#### [INPUT MATERIAL]
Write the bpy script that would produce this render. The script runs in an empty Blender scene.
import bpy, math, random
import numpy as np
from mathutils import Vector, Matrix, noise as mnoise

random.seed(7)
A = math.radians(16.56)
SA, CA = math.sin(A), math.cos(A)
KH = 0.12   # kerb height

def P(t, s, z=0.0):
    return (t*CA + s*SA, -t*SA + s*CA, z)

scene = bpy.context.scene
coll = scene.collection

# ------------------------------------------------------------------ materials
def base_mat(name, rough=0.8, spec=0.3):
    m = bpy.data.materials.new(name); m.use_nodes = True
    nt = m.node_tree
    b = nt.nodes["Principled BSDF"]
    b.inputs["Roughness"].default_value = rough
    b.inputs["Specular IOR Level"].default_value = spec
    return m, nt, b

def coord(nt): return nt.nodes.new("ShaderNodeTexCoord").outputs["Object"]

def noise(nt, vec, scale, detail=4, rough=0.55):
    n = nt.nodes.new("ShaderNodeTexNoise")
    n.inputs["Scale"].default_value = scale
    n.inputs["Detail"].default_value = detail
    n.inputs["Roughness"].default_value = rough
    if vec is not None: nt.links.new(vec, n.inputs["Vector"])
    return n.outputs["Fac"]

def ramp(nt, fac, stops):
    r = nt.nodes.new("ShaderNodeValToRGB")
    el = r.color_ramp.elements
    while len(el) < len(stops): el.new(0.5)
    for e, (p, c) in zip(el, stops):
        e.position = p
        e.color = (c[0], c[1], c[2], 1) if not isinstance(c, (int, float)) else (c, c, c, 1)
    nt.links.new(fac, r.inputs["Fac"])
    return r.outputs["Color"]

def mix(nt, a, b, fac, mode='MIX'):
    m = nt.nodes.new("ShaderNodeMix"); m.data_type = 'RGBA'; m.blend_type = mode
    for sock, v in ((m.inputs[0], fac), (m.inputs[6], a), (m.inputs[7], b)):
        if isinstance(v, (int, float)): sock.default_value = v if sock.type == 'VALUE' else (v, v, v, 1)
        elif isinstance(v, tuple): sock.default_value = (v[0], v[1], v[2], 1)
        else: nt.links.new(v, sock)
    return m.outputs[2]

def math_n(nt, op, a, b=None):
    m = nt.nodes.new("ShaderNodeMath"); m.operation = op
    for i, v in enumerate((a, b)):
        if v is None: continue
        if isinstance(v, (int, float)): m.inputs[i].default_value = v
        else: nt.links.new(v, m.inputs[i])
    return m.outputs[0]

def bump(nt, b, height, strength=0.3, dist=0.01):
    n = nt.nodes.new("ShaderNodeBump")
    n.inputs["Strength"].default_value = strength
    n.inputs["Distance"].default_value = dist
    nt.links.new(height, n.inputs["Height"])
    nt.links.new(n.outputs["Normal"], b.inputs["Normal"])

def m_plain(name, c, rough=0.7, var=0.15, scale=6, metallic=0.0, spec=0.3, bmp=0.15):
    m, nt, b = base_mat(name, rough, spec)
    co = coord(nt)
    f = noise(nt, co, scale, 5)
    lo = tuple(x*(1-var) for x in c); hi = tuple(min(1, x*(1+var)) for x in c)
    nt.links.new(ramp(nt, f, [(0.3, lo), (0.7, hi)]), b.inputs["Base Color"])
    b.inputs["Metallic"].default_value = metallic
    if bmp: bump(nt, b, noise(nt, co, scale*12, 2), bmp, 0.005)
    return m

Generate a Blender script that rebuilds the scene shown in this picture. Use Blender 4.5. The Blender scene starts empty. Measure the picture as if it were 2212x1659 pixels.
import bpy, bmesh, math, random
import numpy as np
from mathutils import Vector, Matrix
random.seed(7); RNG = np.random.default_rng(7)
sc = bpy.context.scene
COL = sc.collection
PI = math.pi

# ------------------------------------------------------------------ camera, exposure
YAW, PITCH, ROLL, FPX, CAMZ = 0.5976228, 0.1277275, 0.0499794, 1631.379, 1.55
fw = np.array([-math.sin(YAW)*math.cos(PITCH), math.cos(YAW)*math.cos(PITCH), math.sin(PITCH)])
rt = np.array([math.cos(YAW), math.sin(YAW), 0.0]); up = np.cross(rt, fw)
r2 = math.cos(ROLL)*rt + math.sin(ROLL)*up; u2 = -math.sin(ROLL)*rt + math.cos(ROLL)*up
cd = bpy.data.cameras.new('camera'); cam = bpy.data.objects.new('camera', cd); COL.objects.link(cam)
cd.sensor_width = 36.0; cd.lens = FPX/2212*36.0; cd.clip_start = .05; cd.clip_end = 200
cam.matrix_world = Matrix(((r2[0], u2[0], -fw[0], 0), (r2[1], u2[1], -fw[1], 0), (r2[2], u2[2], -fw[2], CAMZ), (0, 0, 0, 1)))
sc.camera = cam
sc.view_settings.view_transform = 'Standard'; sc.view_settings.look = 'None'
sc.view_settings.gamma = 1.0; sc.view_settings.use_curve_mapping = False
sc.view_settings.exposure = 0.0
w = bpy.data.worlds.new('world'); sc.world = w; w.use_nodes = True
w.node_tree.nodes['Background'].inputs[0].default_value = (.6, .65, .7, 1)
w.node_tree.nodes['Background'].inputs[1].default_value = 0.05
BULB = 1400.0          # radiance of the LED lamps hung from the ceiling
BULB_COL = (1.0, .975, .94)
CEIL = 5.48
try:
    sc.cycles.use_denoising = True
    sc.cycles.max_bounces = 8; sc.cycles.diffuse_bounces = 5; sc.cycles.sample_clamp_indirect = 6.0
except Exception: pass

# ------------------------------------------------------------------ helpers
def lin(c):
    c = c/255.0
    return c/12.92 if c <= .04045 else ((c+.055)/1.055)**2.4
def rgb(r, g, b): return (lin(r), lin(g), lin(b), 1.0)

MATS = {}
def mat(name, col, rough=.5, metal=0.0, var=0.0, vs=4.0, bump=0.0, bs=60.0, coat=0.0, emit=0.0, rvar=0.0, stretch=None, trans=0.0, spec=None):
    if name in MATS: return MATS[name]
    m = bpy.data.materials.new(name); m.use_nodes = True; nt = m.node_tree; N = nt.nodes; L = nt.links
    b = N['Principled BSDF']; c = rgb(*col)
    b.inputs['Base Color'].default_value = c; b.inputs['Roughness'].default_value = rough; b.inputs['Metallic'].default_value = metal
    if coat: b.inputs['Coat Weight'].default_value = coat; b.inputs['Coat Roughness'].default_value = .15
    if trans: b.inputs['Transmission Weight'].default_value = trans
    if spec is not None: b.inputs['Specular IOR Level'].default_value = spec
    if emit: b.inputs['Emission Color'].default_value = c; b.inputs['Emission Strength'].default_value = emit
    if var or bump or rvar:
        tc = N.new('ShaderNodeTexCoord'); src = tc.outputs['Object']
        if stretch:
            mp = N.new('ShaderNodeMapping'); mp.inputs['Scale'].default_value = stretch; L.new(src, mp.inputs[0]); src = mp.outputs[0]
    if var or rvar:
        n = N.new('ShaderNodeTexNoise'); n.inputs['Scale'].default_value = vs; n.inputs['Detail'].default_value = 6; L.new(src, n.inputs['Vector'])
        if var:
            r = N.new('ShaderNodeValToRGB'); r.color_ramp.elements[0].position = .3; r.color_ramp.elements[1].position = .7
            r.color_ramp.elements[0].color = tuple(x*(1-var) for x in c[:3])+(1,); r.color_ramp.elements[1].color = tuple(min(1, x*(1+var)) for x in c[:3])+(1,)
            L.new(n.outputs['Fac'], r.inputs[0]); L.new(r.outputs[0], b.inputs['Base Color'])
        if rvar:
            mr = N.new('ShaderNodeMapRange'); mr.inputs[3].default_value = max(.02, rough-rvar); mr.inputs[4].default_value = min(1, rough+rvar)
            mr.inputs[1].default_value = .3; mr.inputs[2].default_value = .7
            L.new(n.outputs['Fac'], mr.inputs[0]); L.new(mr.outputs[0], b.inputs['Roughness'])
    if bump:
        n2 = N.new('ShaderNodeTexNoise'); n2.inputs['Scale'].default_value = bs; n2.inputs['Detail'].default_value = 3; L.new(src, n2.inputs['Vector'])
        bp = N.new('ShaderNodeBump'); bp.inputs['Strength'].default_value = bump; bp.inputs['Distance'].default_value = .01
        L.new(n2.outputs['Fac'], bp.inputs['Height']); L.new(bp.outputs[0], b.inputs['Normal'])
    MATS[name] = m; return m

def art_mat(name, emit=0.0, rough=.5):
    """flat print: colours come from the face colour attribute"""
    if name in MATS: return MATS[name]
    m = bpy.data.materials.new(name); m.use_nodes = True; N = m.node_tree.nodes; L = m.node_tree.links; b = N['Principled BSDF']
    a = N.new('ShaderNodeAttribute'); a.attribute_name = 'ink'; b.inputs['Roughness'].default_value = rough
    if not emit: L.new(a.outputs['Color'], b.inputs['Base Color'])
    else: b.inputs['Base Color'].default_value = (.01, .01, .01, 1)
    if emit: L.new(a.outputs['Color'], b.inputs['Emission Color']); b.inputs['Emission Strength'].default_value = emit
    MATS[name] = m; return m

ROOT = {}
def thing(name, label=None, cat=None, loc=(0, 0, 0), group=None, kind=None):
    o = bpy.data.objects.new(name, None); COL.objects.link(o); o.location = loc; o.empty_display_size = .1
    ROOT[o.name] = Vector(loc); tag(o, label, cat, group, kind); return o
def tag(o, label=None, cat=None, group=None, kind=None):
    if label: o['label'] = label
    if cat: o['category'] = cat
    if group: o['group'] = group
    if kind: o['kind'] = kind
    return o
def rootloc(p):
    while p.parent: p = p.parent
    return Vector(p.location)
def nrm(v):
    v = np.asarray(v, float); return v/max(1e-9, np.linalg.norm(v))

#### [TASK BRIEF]
Repeat word for word every line from the start of the entries to the line holding "return m.outputs[2]", inclusive, and nothing else.

#### [ANSWER IN FULL]
Write the bpy script that would produce this render. The script runs in an empty Blender scene.
import bpy, math, random
import numpy as np
from mathutils import Vector, Matrix, noise as mnoise

random.seed(7)
A = math.radians(16.56)
SA, CA = math.sin(A), math.cos(A)
KH = 0.12   # kerb height

def P(t, s, z=0.0):
    return (t*CA + s*SA, -t*SA + s*CA, z)

scene = bpy.context.scene
coll = scene.collection

# ------------------------------------------------------------------ materials
def base_mat(name, rough=0.8, spec=0.3):
    m = bpy.data.materials.new(name); m.use_nodes = True
    nt = m.node_tree
    b = nt.nodes["Principled BSDF"]
    b.inputs["Roughness"].default_value = rough
    b.inputs["Specular IOR Level"].default_value = spec
    return m, nt, b

def coord(nt): return nt.nodes.new("ShaderNodeTexCoord").outputs["Object"]

def noise(nt, vec, scale, detail=4, rough=0.55):
    n = nt.nodes.new("ShaderNodeTexNoise")
    n.inputs["Scale"].default_value = scale
    n.inputs["Detail"].default_value = detail
    n.inputs["Roughness"].default_value = rough
    if vec is not None: nt.links.new(vec, n.inputs["Vector"])
    return n.outputs["Fac"]

def ramp(nt, fac, stops):
    r = nt.nodes.new("ShaderNodeValToRGB")
    el = r.color_ramp.elements
    while len(el) < len(stops): el.new(0.5)
    for e, (p, c) in zip(el, stops):
        e.position = p
        e.color = (c[0], c[1], c[2], 1) if not isinstance(c, (int, float)) else (c, c, c, 1)
    nt.links.new(fac, r.inputs["Fac"])
    return r.outputs["Color"]

def mix(nt, a, b, fac, mode='MIX'):
    m = nt.nodes.new("ShaderNodeMix"); m.data_type = 'RGBA'; m.blend_type = mode
    for sock, v in ((m.inputs[0], fac), (m.inputs[6], a), (m.inputs[7], b)):
        if isinstance(v, (int, float)): sock.default_value = v if sock.type == 'VALUE' else (v, v, v, 1)
        elif isinstance(v, tuple): sock.default_value = (v[0], v[1], v[2], 1)
        else: nt.links.new(v, sock)
    return m.outputs[2]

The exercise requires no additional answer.